In 1942, Lebau and his wife, Mary, prepared the components of a Passover seder and dinner at the Y and transported them to 400 soldiers at Fort Dix in Monmouth County. “They cooked in garbage can-sized pots and schlepped all the food to the base,” Brewster recalled. “Then afterward the soldiers got on ships and went overseas.”

Her father turned the Y into what he called a “lyceum,” which brought such luminaries as Clarence Darrow and Eleanor Roosevelt to its podium.

‘Renaissance man’

One unpleasant period in its history happened after the Y sponsored a “Brotherhood Day” for an interfaith and interracial group of young people in February of 1949. “The evening went off without a hitch,” he wrote.

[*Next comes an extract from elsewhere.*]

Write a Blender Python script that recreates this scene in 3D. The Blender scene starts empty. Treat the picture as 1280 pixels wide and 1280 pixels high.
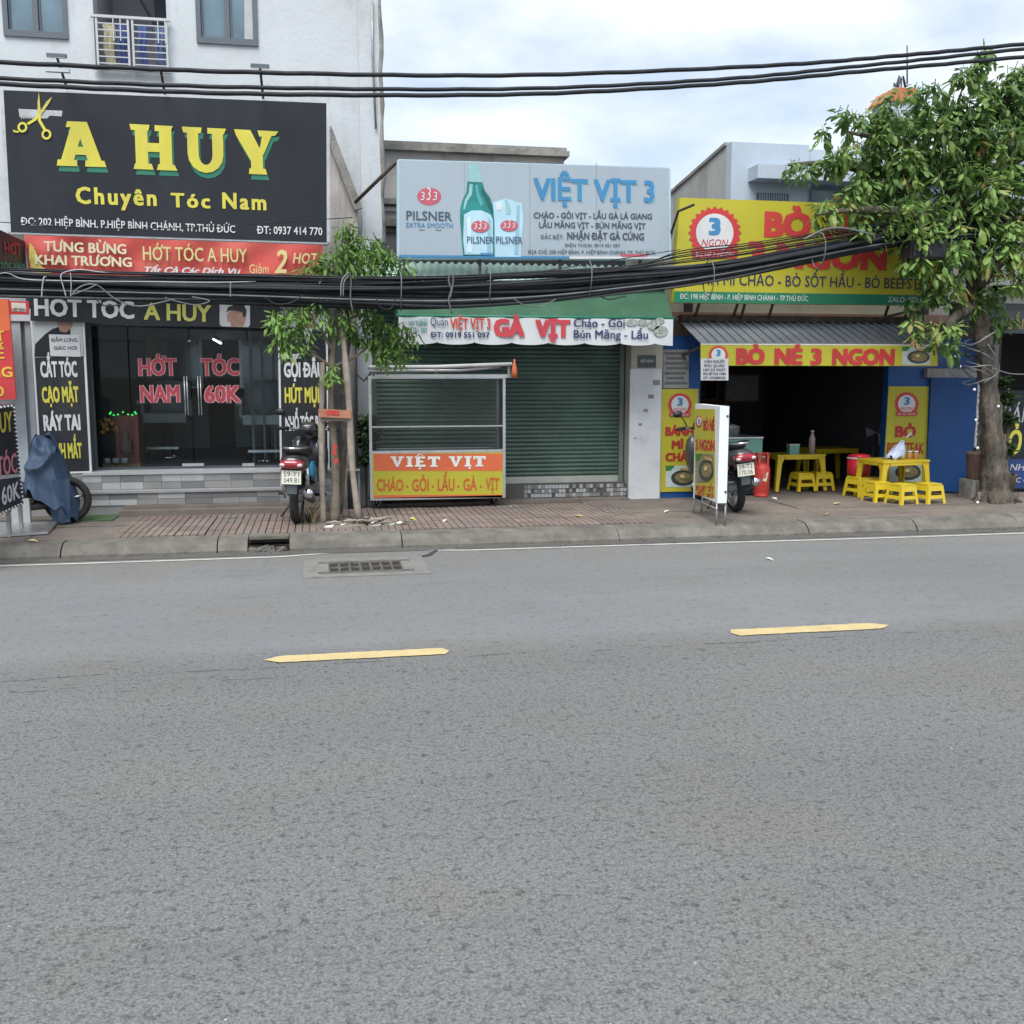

But the following day Lebau was barraged by insulting letters, such as one that said, according to his account, “I sent my daughter to your blasted YMHA to meet Jewish boys and you get them to dance with blasted-blankety-blank Negroes. Take my name off your Y membership roster and never speak to me again.’”

After several more attempts at integration, Lebau gave instructions to his managers to “not accept any Negroes as members.”

“It was a very painful thing,” said his daughter. “It was not what he wanted to do.” As a result, he helped found a chapter of the Urban League. Lebau met William Ashby, the first black social worker in New Jersey, and assisted him in organizing a branch of the civil rights organization in Elizabeth.

“My father told black people, ‘You should have parallel organizations and opportunities for your people the way we have developed them in the Jewish community,’” she said.

The Jewish exodus to the suburbs led Lebau to start fund-raising for a new headquarters on Green Lane in Union. The words “Harry Lebau Jewish Center” are mounted in silver block letters near its entrance.

“But nobody ever refers to it as anything other than the Green Lane Y,” said his daughter. “They obliterated him. It was very hurtful.”

A few weeks after he died in 1974, the Elizabeth Daily Journal saluted Lebau in an editorial, calling him a “renaissance man [who] shaped the YM-YWHA into a vital community force in art, literature, drama, music, recreation, and social services…. Mr. Lebau’s leadership extended far beyond the Jewish community…. He was a man of exceptional gifts, searching for the harmony of life and man and nature.”